Glorification of the masses as against genius:
But in every field of aesthetic endeavor appears here and there a man or a woman with unclouded vision, who is able to see in the flounderings of untrained amateurs the stirrings of
demos
from its age-long sleep. These, often forsaking paths more profitable, lend their skilled assistance, not seeking to impose the ancient outworn forms upon the Newness, but by a transfusion of consciousness permitting it to create forms of its own....
His (the architect’s) problem, in other words, is not to interpret democracy in terms of existing idioms, be they classic or romantic, but to experience democracy in his heart and let it create and determine its new forms through him. It is not for him to
impose
, it is for him to be
imposed upon
.
If he is at a loss to know where to go and what to do in order to be played upon by these great forces let him direct his attention to the army and the army camps. Here the spirit of democracy is already incarnate. (!!!)
A great truth, not at all in the way the author intended!
 
June 4, 1937
Alfred C. Bossom,
Building to the Skies
.
The author praises the pseudo-classic architects of the Chicago World’s Fair of 1893. He shows his eclecticism, praising the “modern” skyscraper, [while he is] devoid of true architectural convictions, of all inner fire or integrity—“anything goes with the fashion of the moment.” In the list of great American architects of the early skyscrapers—not a word about Sullivan. (Nor about Frank Lloyd Wright.) Yet the author exhibits a plate of a junky building that got first prize in 1921. Typical instance of accommodating mediocrity.
He praises women’s interest in the architecture of the home. (That’s the reason for the monstrosities we have!) Some architects will not work for a woman client, regardless of the fee. (Good for them!)

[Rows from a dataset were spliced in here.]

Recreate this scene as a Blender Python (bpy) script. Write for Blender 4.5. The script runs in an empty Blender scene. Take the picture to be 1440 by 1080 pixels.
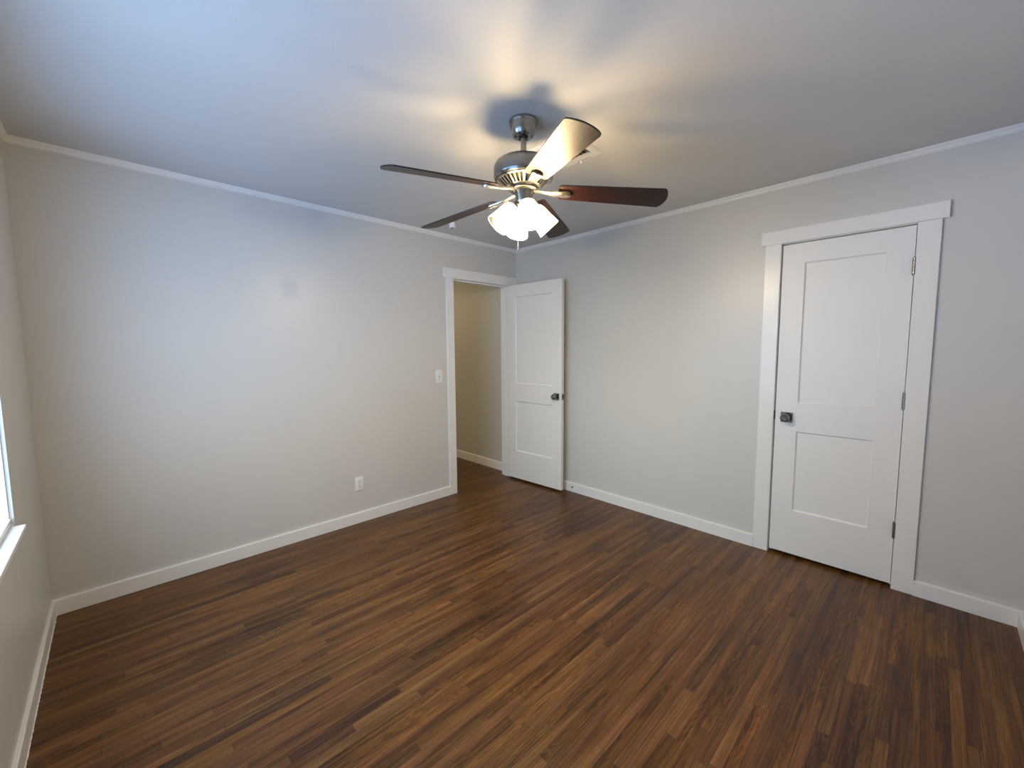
import bpy, bmesh, math, random
from mathutils import Vector, Matrix
random.seed(7)
S = bpy.context.scene
COL = S.collection
R = math.radians

# ------------------------------------------------------------------ room numbers (metres)
L = 3.482          # room size along x (window wall at x=-L, closet wall at x=0)
D = 3.571          # room size along y (door wall at y=0, wall behind the camera at y=-D)
H = 2.444
BH = 0.086         # baseboard height
WT = 0.12          # wall thickness

# ------------------------------------------------------------------ camera
cam_d = bpy.data.cameras.new('camera')
cam_d.sensor_fit = 'HORIZONTAL'
cam_d.sensor_width = 36.0
cam_d.lens = 578.87 / 1440 * 36.0
cam_d.clip_start = 0.02
cam = bpy.data.objects.new('camera', cam_d)
COL.objects.link(cam)
_a, _p, _r = R(45 + 0.8815), R(-4.9533), R(-0.3785)
F = Vector((math.cos(_a) * math.cos(_p), math.sin(_a) * math.cos(_p), math.sin(_p)))
Rt = Vector((math.sin(_a), -math.cos(_a), 0))
Up = Rt.cross(F)
R2 = Rt * math.cos(_r) + Up * math.sin(_r)
U2 = -Rt * math.sin(_r) + Up * math.cos(_r)
m = Matrix((R2, U2, -F)).transposed().to_4x4()
m.translation = Vector((-3.169, -3.1987, 1.4018))
cam.matrix_world = m
S.camera = cam

# ------------------------------------------------------------------ view, world, daylight
S.view_settings.view_transform = 'Standard'
S.view_settings.look = 'None'
S.view_settings.exposure = 0.0
S.view_settings.gamma = 1.0
S.view_settings.use_curve_mapping = False
S.cycles.use_denoising = True
S.cycles.max_bounces = 12
S.cycles.diffuse_bounces = 7
S.cycles.glossy_bounces = 5
S.cycles.transmission_bounces = 8
S.cycles.transparent_max_bounces = 12
S.cycles.sample_clamp_indirect = 8.0
S.cycles.caustics_reflective = False
S.cycles.caustics_refractive = False

SKY = dict(low_n=(8.3, 10.6, 16.5), low_m=(1.6, 3.1, 5.4), low_s=(3.6, 6.2, 11.0),
           up_n=(3.8, 4.5, 6.8), up_m=(6.3, 8.2, 10.6), up_s=(5.8, 6.6, 8.2))
BULB = 880.0
BULB_C = (1.0, 0.785, 0.485)
HALL_W = 32.0

w = bpy.data.worlds.new('daylight'); S.world = w
w.use_nodes = True
nt = w.node_tree; nt.nodes.clear()
def N(nt, t, **kw):
    n = nt.nodes.new(t)
    for k, v in kw.items():
        if k.startswith('i_'):
            n.inputs[int(k[2:])].default_value = v
        else:
            setattr(n, k, v)
    return n
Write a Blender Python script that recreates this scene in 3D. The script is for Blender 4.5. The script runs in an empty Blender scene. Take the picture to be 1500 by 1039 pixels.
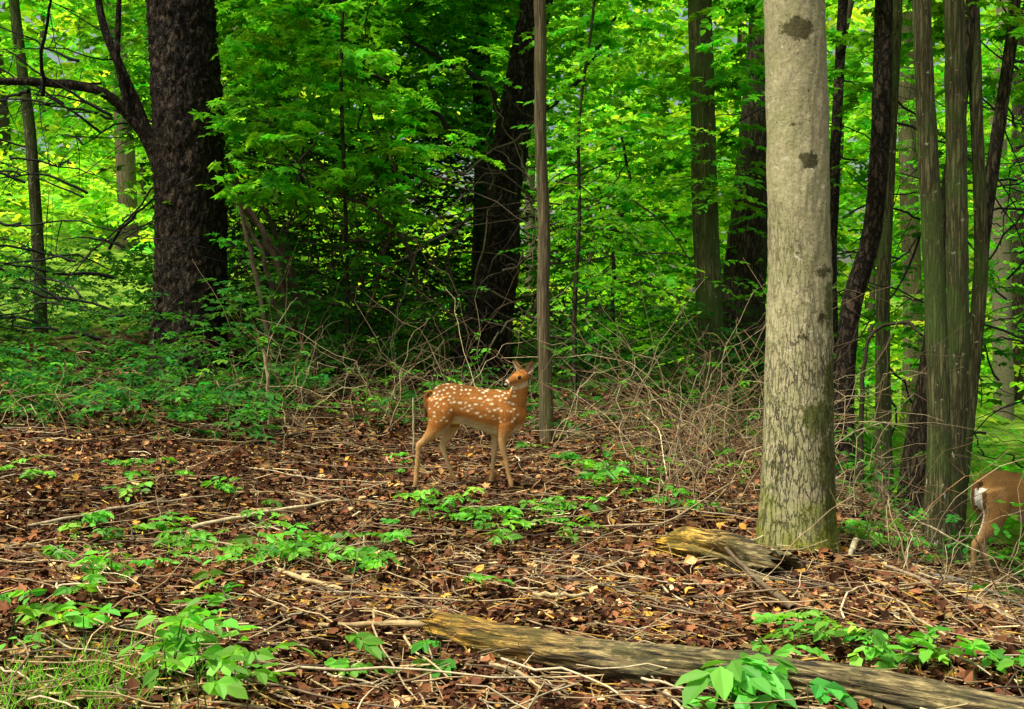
import bpy, bmesh, math, numpy as np
from mathutils import Vector, noise as mnoise
rng = np.random.default_rng(7)
scene = bpy.context.scene
scene.view_settings.view_transform='Standard'; scene.view_settings.look='None'; scene.view_settings.exposure=0
col = scene.collection
U = lambda a,b,n=None: rng.uniform(a,b,n)

# ------------------------------------------------------------ terrain
def H(x,y):
    x=np.asarray(x,float); y=np.asarray(y,float)
    yy=np.clip(y-5,0,65)
    rise=np.clip(.085-.02*x,.08,.15)
    far=.07+np.clip((-x-2)/8,0,1)*.12
    z=.08+rise*np.minimum(yy,8)+far*np.maximum(yy-8,0)
    t=np.clip((x-1.5)/2.9,0,1)
    z=z-1.5*((t*t*(3-2*t))*0.55+t*0.45)
    z=z+.018*np.sin(2.1*x+1.3*y)+.014*np.sin(3.7*x-2.9*y+1)+.01*np.sin(7*x+5*y)
    return z

# ------------------------------------------------------------ mesh helpers
def make_mesh(name, V, F, C=None, mat=None, smooth=False, parent=None):
    V=np.asarray(V,np.float32); F=np.asarray(F,np.int32)
    me=bpy.data.meshes.new(name)
    k=F.shape[1]
    me.vertices.add(len(V)); me.vertices.foreach_set('co',V.ravel())
    me.loops.add(F.size); me.loops.foreach_set('vertex_index',F.ravel())
    me.polygons.add(len(F)); me.polygons.foreach_set('loop_start',np.arange(0,F.size,k,dtype=np.int32))
    me.polygons.foreach_set('loop_total',np.full(len(F),k,np.int32))
    me.update(calc_edges=True)
    me.polygons.foreach_set('use_smooth',np.full(len(F),smooth,bool))
    if C is not None:
        a=me.color_attributes.new('Col','FLOAT_COLOR','POINT')
        cc=np.ones((len(V),4),np.float32); cc[:,:3]=C
        a.data.foreach_set('color',cc.ravel())
    if mat: me.materials.append(mat)
    ob=bpy.data.objects.new(name,me); col.objects.link(ob)
    if parent: ob.parent=parent
    return ob

def nrm(a): return a/np.maximum(np.linalg.norm(a,axis=-1,keepdims=True),1e-9)

def inst(TV,TF,O,D,N,S,C):
    n=len(O); D=nrm(D); Z=nrm(N-(N*D).sum(-1,keepdims=True)*D); Y=np.cross(Z,D)
    S=np.asarray(S)
    if S.ndim==1: S=np.stack([S,S,S],1)
    T=TV[None]*S[:,None,:]
    V=O[:,None]+T[...,0:1]*D[:,None]+T[...,1:2]*Y[:,None]+T[...,2:3]*Z[:,None]
    F=TF[None]+(np.arange(n)*len(TV))[:,None,None]
    CC=np.repeat(C[:,None],len(TV),1)
    return V.reshape(-1,3),F.reshape(-1,TF.shape[1]),CC.reshape(-1,3)

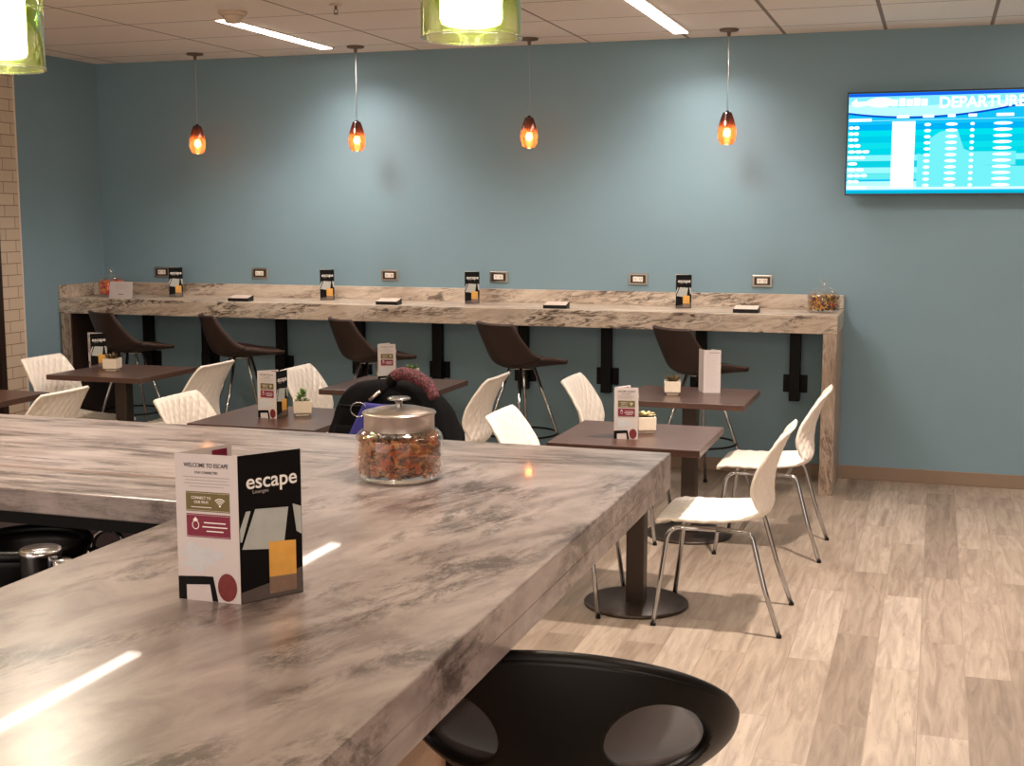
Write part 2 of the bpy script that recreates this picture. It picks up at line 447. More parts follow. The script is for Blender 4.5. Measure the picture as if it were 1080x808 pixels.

Relatively simple regulations for American architects as compared to England. (
Check on this
.)
According to the author, an American architect has to be a walking bureau of business information. He has to advise the client as to what type of building to erect on a certain site or even choose the site; what the prospects of the neighborhood are, how large a building it can sustain and make it pay, etc. (He has to consult the American Telephone Company that always knows all prospects.) Every skyscraper-building office has one or two employees, technical advisers on this point. Author refused to build a bigger building than the location warranted; he felt his reputation would be hurt if he were associated with a beautiful building which turned out to be a commercial failure. (??) (
Check up on this by all means
. Is this the general attitude ? Where does the creative instinct come in on this?)